* [Given problem]: Reproduce the entries in full, with no changes.

====== Data shown

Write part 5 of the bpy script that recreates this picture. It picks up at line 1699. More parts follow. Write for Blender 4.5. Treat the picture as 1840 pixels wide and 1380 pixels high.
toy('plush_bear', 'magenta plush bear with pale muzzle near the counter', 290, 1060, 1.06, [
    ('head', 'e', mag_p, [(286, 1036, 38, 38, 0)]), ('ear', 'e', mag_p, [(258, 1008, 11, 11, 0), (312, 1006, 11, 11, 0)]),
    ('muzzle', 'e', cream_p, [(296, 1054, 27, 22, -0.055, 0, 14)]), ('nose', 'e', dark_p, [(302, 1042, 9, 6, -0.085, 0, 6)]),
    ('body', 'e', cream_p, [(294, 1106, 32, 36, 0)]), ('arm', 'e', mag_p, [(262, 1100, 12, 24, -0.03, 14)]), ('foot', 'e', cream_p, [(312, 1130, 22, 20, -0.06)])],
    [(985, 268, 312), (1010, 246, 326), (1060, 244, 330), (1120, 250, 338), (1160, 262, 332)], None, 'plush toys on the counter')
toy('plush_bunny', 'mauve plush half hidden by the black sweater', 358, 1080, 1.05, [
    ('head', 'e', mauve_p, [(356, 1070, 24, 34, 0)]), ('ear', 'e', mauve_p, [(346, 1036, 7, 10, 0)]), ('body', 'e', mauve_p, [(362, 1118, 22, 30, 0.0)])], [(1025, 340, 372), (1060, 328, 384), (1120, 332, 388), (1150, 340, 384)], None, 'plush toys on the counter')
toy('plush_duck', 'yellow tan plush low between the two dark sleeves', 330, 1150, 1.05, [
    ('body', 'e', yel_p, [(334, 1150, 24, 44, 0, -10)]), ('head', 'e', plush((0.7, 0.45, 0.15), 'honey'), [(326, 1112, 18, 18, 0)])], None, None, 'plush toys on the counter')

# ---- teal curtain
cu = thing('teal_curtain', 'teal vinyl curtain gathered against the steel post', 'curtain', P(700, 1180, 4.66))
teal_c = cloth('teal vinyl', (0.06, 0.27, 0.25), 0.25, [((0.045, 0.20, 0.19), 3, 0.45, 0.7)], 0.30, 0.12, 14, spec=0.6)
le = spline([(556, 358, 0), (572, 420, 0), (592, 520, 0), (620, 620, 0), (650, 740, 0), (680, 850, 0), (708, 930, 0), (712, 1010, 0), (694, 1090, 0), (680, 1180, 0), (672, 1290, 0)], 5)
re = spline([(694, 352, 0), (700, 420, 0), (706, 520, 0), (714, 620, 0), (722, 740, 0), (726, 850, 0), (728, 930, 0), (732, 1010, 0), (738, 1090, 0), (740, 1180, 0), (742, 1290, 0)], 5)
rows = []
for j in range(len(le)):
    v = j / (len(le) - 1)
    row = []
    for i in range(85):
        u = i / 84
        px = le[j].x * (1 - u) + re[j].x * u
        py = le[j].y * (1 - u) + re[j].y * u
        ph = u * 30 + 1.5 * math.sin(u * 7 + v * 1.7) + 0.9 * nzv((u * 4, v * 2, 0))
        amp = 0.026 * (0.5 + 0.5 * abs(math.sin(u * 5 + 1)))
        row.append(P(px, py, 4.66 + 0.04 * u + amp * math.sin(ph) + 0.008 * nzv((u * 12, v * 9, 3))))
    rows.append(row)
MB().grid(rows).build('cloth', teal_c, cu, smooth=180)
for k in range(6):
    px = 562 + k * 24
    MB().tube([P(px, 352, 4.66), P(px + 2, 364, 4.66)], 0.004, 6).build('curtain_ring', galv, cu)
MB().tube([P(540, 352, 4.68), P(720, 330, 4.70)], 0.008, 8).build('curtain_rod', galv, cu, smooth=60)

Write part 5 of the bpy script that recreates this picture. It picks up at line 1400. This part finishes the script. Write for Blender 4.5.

============

* [Answer in full]:
Write part 5 of the bpy script that recreates this picture. It picks up at line 1699. More parts follow. Write for Blender 4.5. Treat the picture as 1840 pixels wide and 1380 pixels high.
toy('plush_bear', 'magenta plush bear with pale muzzle near the counter', 290, 1060, 1.06, [
    ('head', 'e', mag_p, [(286, 1036, 38, 38, 0)]), ('ear', 'e', mag_p, [(258, 1008, 11, 11, 0), (312, 1006, 11, 11, 0)]),
    ('muzzle', 'e', cream_p, [(296, 1054, 27, 22, -0.055, 0, 14)]), ('nose', 'e', dark_p, [(302, 1042, 9, 6, -0.085, 0, 6)]),
    ('body', 'e', cream_p, [(294, 1106, 32, 36, 0)]), ('arm', 'e', mag_p, [(262, 1100, 12, 24, -0.03, 14)]), ('foot', 'e', cream_p, [(312, 1130, 22, 20, -0.06)])],
    [(985, 268, 312), (1010, 246, 326), (1060, 244, 330), (1120, 250, 338), (1160, 262, 332)], None, 'plush toys on the counter')
toy('plush_bunny', 'mauve plush half hidden by the black sweater', 358, 1080, 1.05, [
    ('head', 'e', mauve_p, [(356, 1070, 24, 34, 0)]), ('ear', 'e', mauve_p, [(346, 1036, 7, 10, 0)]), ('body', 'e', mauve_p, [(362, 1118, 22, 30, 0.0)])], [(1025, 340, 372), (1060, 328, 384), (1120, 332, 388), (1150, 340, 384)], None, 'plush toys on the counter')
toy('plush_duck', 'yellow tan plush low between the two dark sleeves', 330, 1150, 1.05, [
    ('body', 'e', yel_p, [(334, 1150, 24, 44, 0, -10)]), ('head', 'e', plush((0.7, 0.45, 0.15), 'honey'), [(326, 1112, 18, 18, 0)])], None, None, 'plush toys on the counter')

# ---- teal curtain
cu = thing('teal_curtain', 'teal vinyl curtain gathered against the steel post', 'curtain', P(700, 1180, 4.66))
teal_c = cloth('teal vinyl', (0.06, 0.27, 0.25), 0.25, [((0.045, 0.20, 0.19), 3, 0.45, 0.7)], 0.30, 0.12, 14, spec=0.6)
le = spline([(556, 358, 0), (572, 420, 0), (592, 520, 0), (620, 620, 0), (650, 740, 0), (680, 850, 0), (708, 930, 0), (712, 1010, 0), (694, 1090, 0), (680, 1180, 0), (672, 1290, 0)], 5)
re = spline([(694, 352, 0), (700, 420, 0), (706, 520, 0), (714, 620, 0), (722, 740, 0), (726, 850, 0), (728, 930, 0), (732, 1010, 0), (738, 1090, 0), (740, 1180, 0), (742, 1290, 0)], 5)
rows = []
for j in range(len(le)):
    v = j / (len(le) - 1)
    row = []
    for i in range(85):
        u = i / 84
        px = le[j].x * (1 - u) + re[j].x * u
        py = le[j].y * (1 - u) + re[j].y * u
        ph = u * 30 + 1.5 * math.sin(u * 7 + v * 1.7) + 0.9 * nzv((u * 4, v * 2, 0))
        amp = 0.026 * (0.5 + 0.5 * abs(math.sin(u * 5 + 1)))
        row.append(P(px, py, 4.66 + 0.04 * u + amp * math.sin(ph) + 0.008 * nzv((u * 12, v * 9, 3))))
    rows.append(row)
MB().grid(rows).build('cloth', teal_c, cu, smooth=180)
for k in range(6):
    px = 562 + k * 24
    MB().tube([P(px, 352, 4.66), P(px + 2, 364, 4.66)], 0.004, 6).build('curtain_ring', galv, cu)
MB().tube([P(540, 352, 4.68), P(720, 330, 4.70)], 0.008, 8).build('curtain_rod', galv, cu, smooth=60)

Write part 5 of the bpy script that recreates this picture. It picks up at line 1400. This part finishes the script. Write for Blender 4.5.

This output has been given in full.